National security experts and lawyers who handle classified document cases say there's no evidence that Hillary Clinton broke any laws or State Department policies when she emailed an aide in 2011 asking for talking points to be sent to her over a “nonsecure” channel.
Last week, the State Department released the latest batch of Clinton's emails from her time as secretary of state. Among the emails was a message Clinton sent to her adviser Jake Sullivan, in which she responds to word of a delay in receiving talking points over a secure fax by asking Sullivan, “If they can't, turn into nonpaper w no identifying heading and send nonsecure.”
Republicans quickly seized on the email to accuse Clinton of possible lawbreaking. During an appearance on ABC's This Week, conservative commentator Hugh Hewitt said of Clinton's email, “It's clearly a felony and I think she's going to be indicted.”
State Department officials have said there is “no indication that the document in question was sent to Secretary Clinton using nonsecure fax or email,” and “instead turned up a secure fax transmission shortly after Clinton's email exchange.”
Clinton explained on CBS' Face the Nation that classified information was not sent over unsecure channels, saying, “I think this is another instance where what is common practice -- namely, look, I need information. I had some points I had to make. And I was looking for a secure fax that could give me the whole picture. But, oftentimes, there's a lot of information that isn't at all classified. So, whatever information can appropriately transmitted unclassified often was. That's true for every agency in the government and who everybody does business with the government.”
She added that she had “great confidence” in Sullivan to know “exactly what was and wasn't appropriate.”
Experts in both national security issues and legal boundaries tell Media Matters that claims that the email to Sullivan is proof of lawbreaking are overheated, citing the lack of evidence that anything classified was ever sent through any unsecure avenues -- and the fact that separating unclassified from classified information for separate treatment can be permissible.

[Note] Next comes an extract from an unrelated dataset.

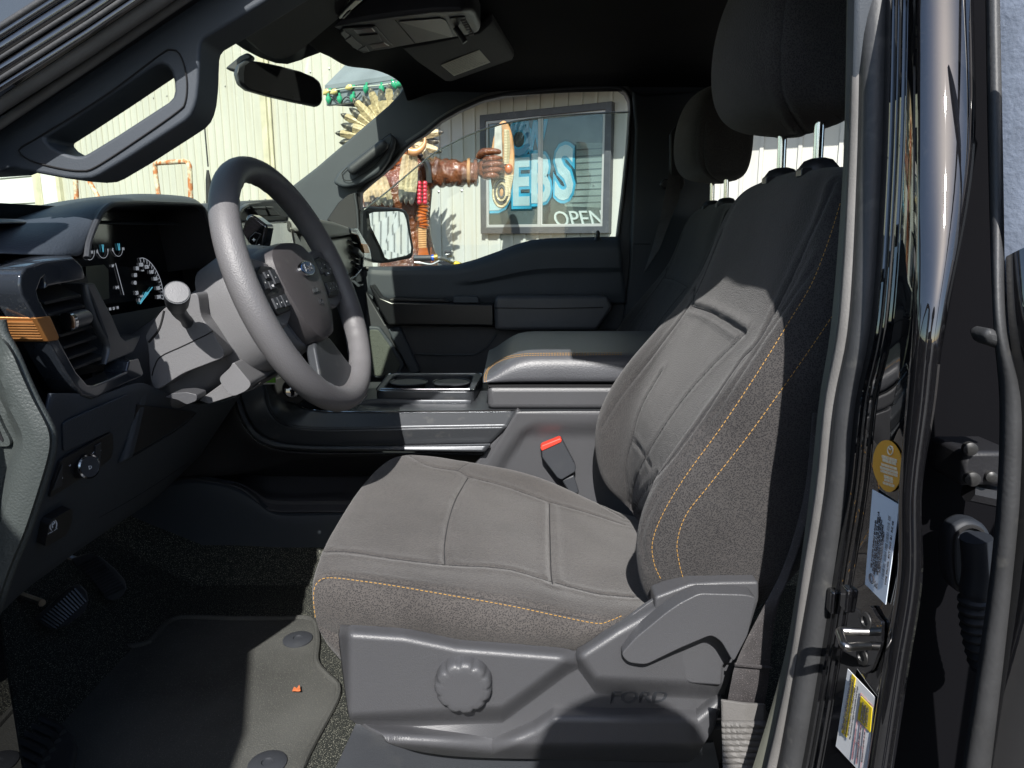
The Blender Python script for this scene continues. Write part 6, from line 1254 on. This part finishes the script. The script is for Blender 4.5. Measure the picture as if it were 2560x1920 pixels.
# oval fan held upright
def oval(cx, cy, rx, ry, dy, k=48, tilt=.03): return [ST(cx + rx * cos(a) + ry * sin(a) * tilt, cy - ry * sin(a) + rx * cos(a) * tilt, dy) for a in [2 * pi * i / k for i in range(k)]]
MB().prism(oval(1565, 510, 120, 425, -.26), oval(1565, 510, 112, 415, -.16)).out('held_fan', M['tan'], st_, bevel=.015)
for k in range(4):
    rr_ = 108 - k * 22; MB().tube(oval(1555, 790, rr_ * .75, 145 - k * 30, -.265), .012, 6, closed=True).out('fan_coil', M['cream'] if k % 2 == 0 else M['ftip'], st_)
for k in range(22):
    y = 180 + k * 15.5; MB().tube([ST(1580, y, -.27), ST(1640 - abs(k - 10), y + 6, -.265)], .0085, 6).out('fan_quill', M['cream'], st_)
for k in range(12):
    y = 640 + k * 17; MB().tube([ST(1590, y, -.27), ST(1672 - k * 3, y - 12, -.265)], .010, 6).out('fan_quill', M['cream'], st_)
MB().ball(ST(1625, 560, -.27), (.035, .02, .04), 10, 8).out('fan_boss', M['face'], st_)
slab('fan_board', cS((1488, 150), (1556, 128), (1566, 470), (1478, 470)), mat('weathered_grey_board', (.36, .35, .30), .5, var=(20, .2)), st_, Y=SY - .31, thick=.04, bevel=.004)
for x in (745, 800):
    for k in range(6): MB().ball(ST(x, 705 + k * 37, -.24), .022, 10, 6).out('bead', mat('red_painted_bead', (.5, .03, .05), .2, coat=1) if 'rb' not in M else M['rb'], st_)
for k in range(9):
    MB().tube([ST(735, 1160 + k * 22, -.22), ST(815, 1156 + k * 22, -.22)], .010, 6).out('fringe_wrap', M['tan'], st_)
MB().tube(spline([ST(780 + 8 * sin(k), 900 + k * 27, -.2) for k in range(10)], 40), [.045 + .008 * sin(k * 1.3) for k in range(40)], 8).out('braid', M['face'], st_)
for k in range(8): MB().tube([ST(750 + k * 9, 1340, -.22), ST(735 + k * 14, 1430, -.22)], .008, 5).out('fringe_tassel', M['face'], st_)
MB().box((ST(600, 3650).x, SY, GZ + .06), (.9, .7, .14)).out('plinth', M['wood'], st_, bevel=.02)
# ------------------------------------------------------------------ motorcycle just beyond the far door
BY = 3.9
def BK(x, y, dy=0): q = cS((x, y))[0]; return P(q[0], q[1], BY + dy)
M['bsteel'] = mat('dull_alloy', (.30, .30, .29), .35, metal=.8, var=(40, .3))
bar = MB().tube(spline([BK(870, 1440), BK(960, 1445, .02), BK(1040, 1480, .08), BK(1150, 1540, .18), BK(1200, 1700, .3)], 24), .011, 8).out('motorbike', M['bsteel'], None)
label(bar, 'parked motorbike whose handlebar grip shows above the far door sill', 'motorbike')
MB().tube([BK(688, 1442), BK(700, 1442), BK(862, 1440), BK(868, 1440)], [.014, .0175, .0175, .014], 12).out('grip', M['rubber'], bar)
MB().tube([BK(868, 1440), BK(888, 1440)], .020, 12).out('throttle_ring', mat('blue_ring', (.03, .1, .5), .3), bar)
MB().tube([BK(892, 1438), BK(925, 1430)], .020, 12).out('lever_perch', mat('gold_anodised', (.55, .35, .08), .3, metal=.7), bar)
MB().tube(spline([BK(940, 1470, -.03), BK(860, 1505, -.05), BK(760, 1490, -.06), BK(700, 1485, -.06)], 12), .007, 8).out('brake_lever', M['bsteel'], bar)
MB().tube([BK(1010, 1410), BK(1050, 1400), BK(1055, 1376)], .02, 8).out('reservoir', M['bsteel'], bar); MB().box(BK(1028, 1385), (.04, .04, .02)).out('reservoir_cap', M['blk'], bar, bevel=.004)
for k in range(4): MB().tube(spline([BK(930 + k * 25, 1480, -.02), BK(1000 + k * 20, 1515, -.04), BK(1080 + k * 10, 1560 + 10 * k, .0)], 10), .006, 6).out('cable', M['blk'], bar)
c = BK(1110, 1530, .1); slab('front_cowl', [BK(x, y, .05) for x, y in ((1070, 1475), (1110, 1470), (1200, 1530), (1400, 1800), (1100, 1800))], mat('yellow_bodywork', (.65, .45, .03), .3, coat=.8), bar, thick=.12, dirn=(0, 1, 0), bevel=.02)
for dx in (-.1, 1.2):
    wc = Vector((c.x + dx, BY + .25, GZ + .31)); MB().tube([wc + Vector((.27 * cos(a), 0, .27 * sin(a))) for a in [2 * pi * k / 32 for k in range(32)]], .045, 10, closed=True).out('wheel', M['rubber'], bar)
MB().tube([Vector((c.x - .1, BY + .25, GZ + .31)), Vector((c.x - .02, BY + .25, c.z - .1))], .03, 8).out('fork', M['bsteel'], bar)
MB().box((c.x + .55, BY + .25, GZ + .55), (.55, .2, .3)).out('engine', M['bsteel'], bar, bevel=.04); MB().box((c.x + .75, BY + .25, GZ + .86), (.8, .22, .10)).out('saddle', M['blk'], bar, bevel=.04)
MB().tube([Vector((c.x - .02, BY + .25, c.z - .2)), Vector((c.x + .9, BY + .25, GZ + .7)), Vector((c.x + 1.2, BY + .25, GZ + .31))], .03, 8).out('frame', M['bsteel'], bar)
# ------------------------------------------------------------------ the photographer, whose shadow falls on the seat base
pe = Vector((.06, -.82, GZ)); M['skin'] = mat('skin', (.42, .25, .17), .5); M['shirt'] = mat('navy_jacket', (.03, .035, .06), .8, bump=(60, .3)); M['jean'] = mat('blue_denim', (.05, .08, .15), .85, bump=(400, .3))
def skin(name, V, E, R, m, parent=None, origin=None):
    me = bpy.data.meshes.new(name); c0 = Vector(V[0]); me.from_pydata([Vector(v) - c0 for v in V], E, []); o = bpy.data.objects.new(name, me); S.collection.objects.link(o); me.materials.append(m)
    o.location = c0 - (WORLD[parent.name] if parent else Vector()); o.parent = parent; WORLD[o.name] = c0
    s_ = o.modifiers.new('skin', 'SKIN'); s_.use_smooth_shade = True; sv = me.skin_vertices[0].data
    for i, r in enumerate(R): sv[i].radius = (r, r) if not isinstance(r, tuple) else r
    sv[0].use_root = True; u = o.modifiers.new('s', 'SUBSURF'); u.levels = 2; u.render_levels = 2; return o
def B_(x, y, z): return pe + Vector((x, y, z * .98))
BV = [B_(0, 0, .95), B_(0, .01, 1.15), B_(0, .0, 1.38), B_(0, .01, 1.50), B_(0, .03, 1.58), B_(0, .05, 1.66), B_(0, .04, 1.74)]
BR = [(.15, .11), (.14, .10), (.15, .105), .055, .075, .088, .06]; BE = [(0, 1), (1, 2), (2, 3), (3, 4), (4, 5), (5, 6)]
for sg in (-1, 1):
    k = len(BV); BV += [B_(sg * .155, 0, 1.42), B_(sg * .17, .06, 1.22), B_(sg * .11, .19, 1.42), B_(sg * .085, .225, 1.46)]; BR += [.055, .045, .030, .026]; BE += [(2, k), (k, k + 1), (k + 1, k + 2), (k + 2, k + 3)]
    k = len(BV); BV += [B_(sg * .10, 0, .85), B_(sg * .11, .02, .48), B_(sg * .12, -.02, .09), B_(sg * .13, .12, .04)]; BR += [.09, .06, .042, .035]; BE += [(0, k), (k, k + 1), (k + 1, k + 2), (k + 2, k + 3)]
pers = skin('person', BV, BE, BR, M['skin']); label(pers, 'person in a navy jacket standing outside and holding up a phone', 'person')
skin('jacket', [B_(0, 0, .93), B_(0, .01, 1.15), B_(0, .0, 1.38), B_(0, .005, 1.46), B_(-.155, 0, 1.42), B_(-.17, .06, 1.22), B_(-.12, .175, 1.40), B_(.155, 0, 1.42), B_(.17, .06, 1.22), B_(.12, .175, 1.40)], [(0, 1), (1, 2), (2, 3), (2, 4), (4, 5), (5, 6), (2, 7), (7, 8), (8, 9)], [(.17, .13), (.16, .12), (.17, .12), .07, .07, .06, .042, .07, .06, .042], M['shirt'], pers)
skin('trousers', [B_(0, 0, .93), B_(-.10, 0, .85), B_(-.11, .02, .48), B_(-.12, -.02, .12), B_(.10, 0, .85), B_(.11, .02, .48), B_(.12, -.02, .12)], [(0, 1), (1, 2), (2, 3), (0, 4), (4, 5), (5, 6)], [(.16, .12), .10, .075, .06, .10, .075, .06], M['jean'], pers)
MB().ball(B_(0, .02, 1.69), (.092, .105, .095), 16, 12).out('hair', M['dark'], pers)
MB().ball(B_(0, .02, 1.745), (.118, .135, .07), 20, 10).out('cap', M['shirt'], pers)
for sg in (-1, 1):
    MB().ball(B_(sg * .03, .128, 1.665), .012, 8, 6).out('eye', M['white'], pers)
    MB().box(B_(sg * .13, .06, .03), (.10, .26, .07)).out('shoe', M['blk'], pers, bevel=.03, bseg=3)
    for f in range(4):
        MB().tube(spline([B_(sg * .085, .235, 1.485 - f * .018), B_(sg * .088, .262, 1.487 - f * .018), B_(sg * .074, .268, 1.487 - f * .018)], 8), .0085, 8).out('finger', M['skin'], pers)
    MB().tube(spline([B_(sg * .085, .222, 1.47), B_(sg * .06, .232, 1.465), B_(sg * .045, .234, 1.475)], 8), .010, 8).out('thumb', M['skin'], pers)
MB().ball(B_(0, .148, 1.63), (.013, .02, .018), 8, 6).out('nose', M['skin'], pers); MB().tube([B_(-.02, .135, 1.595), B_(.02, .135, 1.595)], .005, 6).out('mouth', mat('lips', (.35, .12, .1), .5), pers)
ph = MB().box((CAM.x, CAM.y - .03, CAM.z), (.16, .012, .075)).out('phone', M['blk'], None, bevel=.006, bseg=3); label(ph, 'black phone held up in both hands outside the open door', 'phone')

“We don't know what was exactly in the email, but we also don't know that it contained any classified information,” said Steven Aftergood, Director of the Project on Government Secrecy at the Federation of American Scientists. “Not everything in a classified document is necessarily classified and it is entirely possible to separate out unclassified material from what is classified.”
J. William Leonard, former director of the U.S. Information Security Oversight Office under George W. Bush, said such requests must be handled “with care,” but also found no proof of illegality.
“It shows people dealing with the daily frustration in terms of trying to use somewhat cumbersome security accounts,” he said of Clinton's email. He later said that to prove anything illegal or improper occurred “you'd have to see the actual substance of what was eventually transmitted.”
Thomas S. Blanton, director of the National Security Archive at George Washington University who has testified before Congress on related issues, also found no evidence of an improper act being committed.
“It's certainly not illegal, it's unclassified information,” he said. “She has argued that she did not send [anything] classified, or marked classified. And I don't think they have come up with an example.”